***** EXERCISE DATA *****

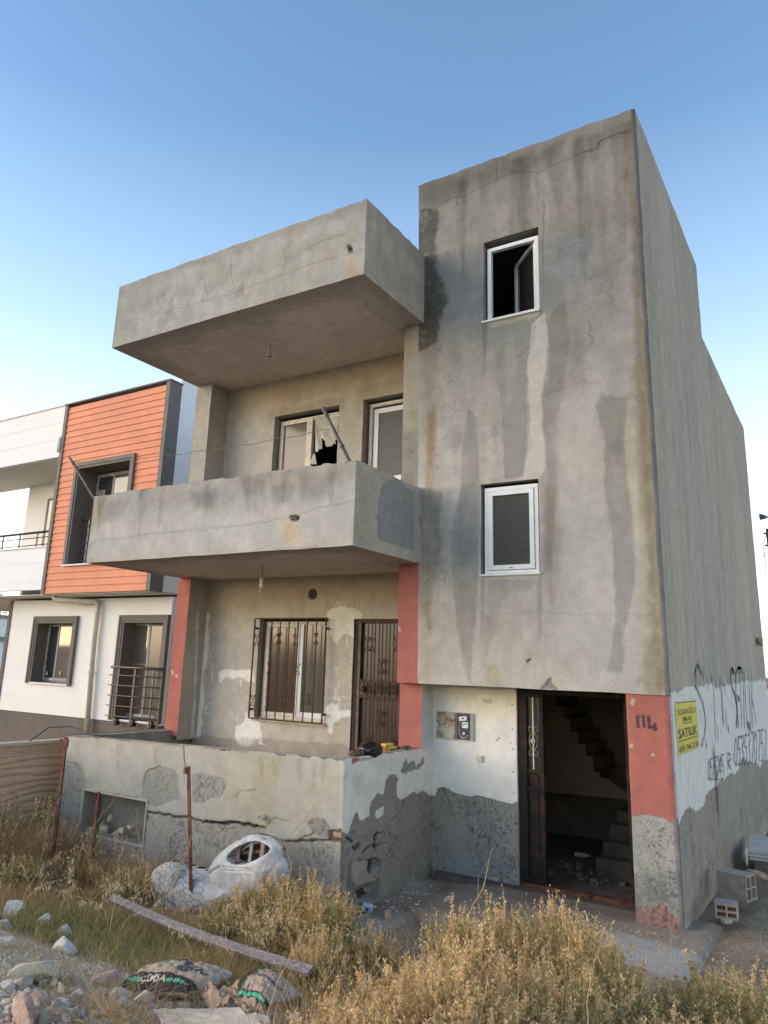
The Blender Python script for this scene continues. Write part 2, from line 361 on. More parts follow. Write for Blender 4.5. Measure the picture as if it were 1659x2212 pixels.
def paint_tower(p):
    A, B = p.A, p.B
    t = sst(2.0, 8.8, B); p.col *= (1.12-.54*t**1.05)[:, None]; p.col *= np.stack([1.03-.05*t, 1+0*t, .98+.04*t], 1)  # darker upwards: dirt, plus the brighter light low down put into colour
    p.fine(.16, 1.5, 1); p.fine(.12, 5, 2); p.fine(.10, 3, 5, sx=4); p.tint(.05, .9)
    # vertical rain streaks
    st = fbm(A*7, B*.5, 41, 4); p.col *= (1+.10*st*sst(2.2, 4, B))[:, None]
    p.mulp([(896, 385), (1378, 225), (1378, 300), (1250, 318), (1180, 352), (1110, 372), (1040, 400), (903, 452)], .80, 1, .15, .10, 3)
    p.mulp([(1080, 395), (1180, 350), (1180, 330), (1070, 345), (1020, 380)], .75, .6, .10, .08, 3)
    p.mulp([(903, 400), (1010, 372), (1000, 420), (960, 445), (903, 455)], .66, .8, .06, .05, 5)
    p.mulp([(902, 452), (955, 450), (950, 480), (940, 520), (946, 590), (968, 640), (952, 690), (945, 740), (905, 760), (898, 600)], .36, .95, .04, .06, 9, brk=.42, bf=13)
    p.mulp([(902, 640), (945, 650), (950, 760), (945, 820), (935, 1000), (925, 1010), (915, 830), (900, 700)], (.82, .74, .60), .7, .06, .05, 6, brk=.4, bf=9, sx=2)
    p.mulp([(925, 890), (942, 890), (938, 1020), (928, 1100), (920, 1040)], (.80, .70, .52), .8, .03, .02, 8)
    p.setp([(1200, 470), (1240, 450), (1330, 420), (1362, 425), (1350, 500), (1352, 560), (1290, 600), (1240, 560), (1205, 560), (1195, 520)], (.235, .225, .205), .55, .03, .05, 6)
    p.setp([(1225, 425), (1290, 410), (1335, 400), (1350, 440), (1300, 500), (1240, 520), (1212, 500)], (.22, .21, .195), .5, .02, .05, 9, brk=.3)
    p.mulp([(1200, 515), (1275, 498), (1283, 550), (1240, 600), (1200, 588)], (.86, .95, 1.02), .8, .04, .05, 6)
    p.mulp([(1170, 590), (1205, 590), (1225, 700), (1290, 760), (1240, 830), (1195, 900), (1188, 840), (1180, 700)], .80, .7, .10, .08, 4)
    rs = np.random.RandomState(17)
    for i in range(22):
        x = rs.uniform(.05, 2.7); zt_ = 8.75-rs.rand()*.15; L = rs.uniform(.4, 2.2); w_ = rs.uniform(.04, .14)
        p.mulp([(x-w_, zt_), (x+w_, zt_), (x+w_*.6, zt_-L*.6), (x+rs.uniform(-.03, .03), zt_-L), (x-w_*.5, zt_-L*.6)], rs.uniform(.76, .9), .8, .03, .05, 5, px=False, brk=.55, bf=7, sx=3)
    for i in range(16):
        x = rs.uniform(.1, 2.7); zt_ = rs.uniform(3.5, 6.5); L = rs.uniform(.5, 1.4); w_ = rs.uniform(.03, .10)
        p.mulp([(x-w_, zt_), (x+w_, zt_-.05), (x+w_*.6, zt_-L*.6), (x, zt_-L), (x-w_*.5, zt_-L*.6)], rs.choice([.86, .9, 1.08]), .8, .05, .05, 4, px=False, brk=.5, bf=6, sx=3)
    for xw in (W1[0]+.01, W1[1]-.01, W2[0]+.01, W2[1]-.01):
        zt_ = W1[2]-.02 if xw in (W1[0]+.01, W1[1]-.01) else W2[2]-.02
        p.mulp([(xw-.03, zt_), (xw+.03, zt_), (xw+.015, zt_-.5), (xw-.01, zt_-.75)], .68, .8, .015, .02, 8, px=False, brk=.6, bf=9, sx=3)
    # cement streaks under the upper window
    p.setp([(1062, 706), (1100, 700), (1166, 672), (1158, 720), (1146, 760), (1140, 850), (1137, 980), (1130, 1030), (1092, 1032), (1084, 905), (1072, 800)], (.275, .272, .252), .9, .010, .035, 5)
    p.setp([(1092, 730), (1110, 725), (1116, 800), (1100, 880), (1090, 830)], (.34, .345, .325), .5, .03, .03, 6)
    p.setp([(1148, 700), (1176, 676), (1184, 740), (1180, 800), (1168, 860), (1176, 950), (1178, 1010), (1166, 1034), (1134, 1034), (1144, 900), (1138, 800)], (.50, .48, .435), .92, .010, .03, 5)
    p.mulp([(1184, 690), (1222, 640), (1228, 780), (1212, 850), (1200, 905), (1206, 1000), (1200, 1130), (1190, 1230), (1172, 1238), (1182, 1010), (1172, 860), (1188, 790)], .74, .75, .03, .05, 5)
    p.mulp([(1250, 600), (1345, 560), (1368, 700), (1350, 820), (1310, 780), (1250, 760)], .85, .6, .12, .08, 3)
    p.setp([(1205, 860), (1290, 840), (1300, 1000), (1310, 1200), (1290, 1400), (1215, 1380), (1210, 1100)], (.47, .455, .42), .4, .15, .1, 3)
    p.mulp([(1288, 880), (1300, 852), (1356, 856), (1352, 900), (1348, 960), (1356, 1040), (1368, 1110), (1372, 1260), (1352, 1360), (1344, 1452), (1312, 1450), (1330, 1340), (1322, 1170), (1306, 1040), (1304, 930)], (.70, .72, .73), .9, .018, .03, 5)
    p.mulp([(1010, 880), (1028, 900), (1038, 1060), (1034, 1250), (1022, 1400), (1014, 1475), (1000, 1440), (982, 1300), (974, 1160), (996, 1060), (1000, 960)], (.72, .73, .74), .95, .02, .02, 5)
    p.mulp([(1040, 1246), (1162, 1243), (1150, 1275), (1110, 1270), (1080, 1300), (1072, 1360), (1048, 1420), (1042, 1330)], .80, .8, .03, .05, 6)
    p.mulp([(1176, 1050), (1200, 1060), (1215, 1220), (1200, 1320), (1185, 1300)], (.84, .80, .70), .7, .04, .05, 5)
    p.setp([(1045, 1241), (1168, 1240), (1164, 1250), (1110, 1253), (1060, 1250)], (.50, .47, .40), .9, .006, .02, 10, h=.004)
    p.setp([(1044, 697), (1166, 672), (1165, 682), (1110, 697), (1060, 708)], (.44, .42, .36), .7, .006, .02, 10, h=.003)
    # lichen and soot down the corner
    p.mulp([(1325, 900), (1385, 800), (1410, 1100), (1432, 1500), (1385, 1500), (1372, 1300), (1365, 1150)], (1.02, 1.0, .90), .8, .05, .05, 5)
    p.mulp([(1352, 262), (1378, 238), (1390, 600), (1406, 900), (1432, 1300), (1447, 1503), (1402, 1500), (1398, 1300), (1378, 1000), (1366, 700), (1368, 500), (1345, 380)], (.72, .68, .60), .85, .05, .06, 6, brk=.45, bf=14)
    p.mulp([(1368, 420), (1384, 420), (1412, 900), (1440, 1480), (1420, 1490), (1396, 1150), (1376, 800)], (.76, .72, .63), .75, .03, .05, 8, brk=.35, bf=26)
    p.mulp([(906, 1050), (952, 1062), (950, 1180), (932, 1290), (930, 1360), (903, 1300)], (.70, .67, .62), .9, .04, .05, 7, brk=.45, bf=16)
    p.mulp([(903, 1300), (935, 1300), (930, 1470), (903, 1470)], (.86, .85, .78), .8, .05, .05, 5)
    p.mulp([(1050, 1440), (1075, 1420), (1080, 1480), (1055, 1480)], (.9, .86, .7), .8, .03, .04, 6)
    # cracks
    p.crack([(903, 456), (950, 446), (975, 428), (1002, 425), (1040, 405), (1110, 372), (1165, 372), (1260, 328), (1295, 312), (1372, 282)], .006, .55, .004)
    p.crack([(1260, 328), (1292, 322), (1296, 306), (1330, 290), (1376, 276)], .008, .3, .01)
    p.crack([(985, 428), (990, 445)], .006, .4); p.crack([(1170, 372), (1176, 430), (1174, 560), (1210, 540), (1330, 500), (1376, 480)], .005, .72, .003)
    p.crack([(1075, 390), (1072, 340), (1110, 345)], .004, .6); p.crack([(1176, 440), (1172, 700)], .004, .7)
    p.crack([(1185, 850), (1260, 825), (1300, 830)], .004, .7); p.crack([(1075, 1328), (1150, 1320), (1240, 1328), (1400, 1326)], .004, .72, .003)
    p.crack([(1272, 690), (1280, 710), (1270, 722), (1285, 735), (1276, 745)], .006, .5); p.crack([(1120, 770), (1150, 745), (1156, 700)], .005, .6)
    p.mapcracks([(905, 760), (1060, 740), (1070, 1050), (905, 1050)], 8, .30); p.mapcracks([(905, 1050), (1000, 1060), (990, 1320), (905, 1320)], 12, .35)
    p.mapcracks([(930, 430), (1160, 400), (1170, 500), (930, 620)], 5, .22); p.mapcracks([(1200, 420), (1370, 380), (1370, 700), (1200, 680)], 5, .2)
    p.mapcracks([(1370, 1100), (1430, 1150), (1446, 1500), (1380, 1500)], 10, .35)
    # plaster chips and nail holes
    p.setp([(1168, 1488), (1176, 1478), (1190, 1466), (1196, 1480), (1208, 1490)], (.26, .23, .19), .9, .008, .03, 14, h=-.02)
    for q in ((1140, 1428), (1144, 1424)): p.setp([(q[0]-3, q[1]-3), (q[0]+3, q[1]-3), (q[0]+3, q[1]+3), (q[0]-3, q[1]+3)], (.1, .08, .06), 1, .005, .003, 9, h=-.01)
def warp_t(A, B):
    xl = -.112*np.clip((B-ZB)/(ZT-ZB), 0, 1)
    A2 = A+xl*(1-np.clip(A/.6, 0, 1))
    return A2, B+(B-ZB)/(ZT-ZB)*.02*(A/2.8)
W1 = (.857, 1.585, 6.48, 7.59); W2 = (.812, 1.519, 3.312, 4.39)
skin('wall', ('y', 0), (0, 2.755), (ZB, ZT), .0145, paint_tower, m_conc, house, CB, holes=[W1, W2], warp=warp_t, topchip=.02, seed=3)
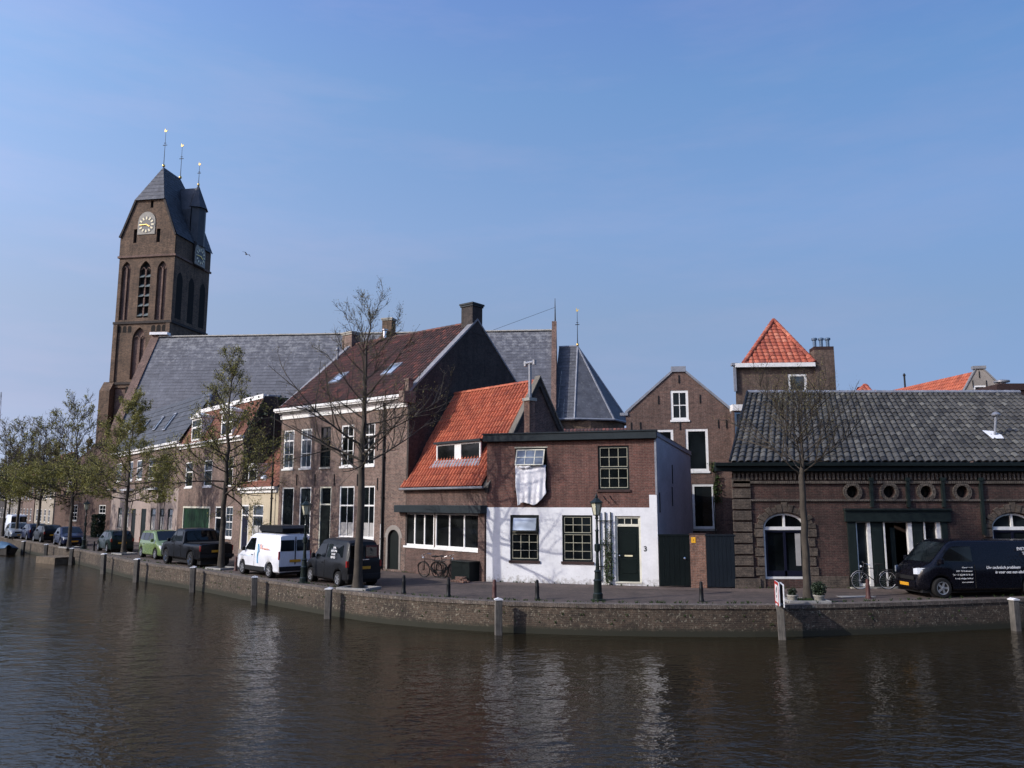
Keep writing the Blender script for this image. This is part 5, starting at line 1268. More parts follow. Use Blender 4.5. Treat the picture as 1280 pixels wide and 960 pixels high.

*****

▶ _WHAT TO PRODUCE_: Begin at the first line of the entries above and return each line exactly, stopping after the line that contains "A, B = p.A, p.B". Pictures do not belong in the copy.

▶ _WRITTEN REPLY_:
The Blender Python script for this scene continues. Write part 2, from line 361 on. More parts follow. Write for Blender 4.5. Measure the picture as if it were 1659x2212 pixels.
def paint_tower(p):
    A, B = p.A, p.B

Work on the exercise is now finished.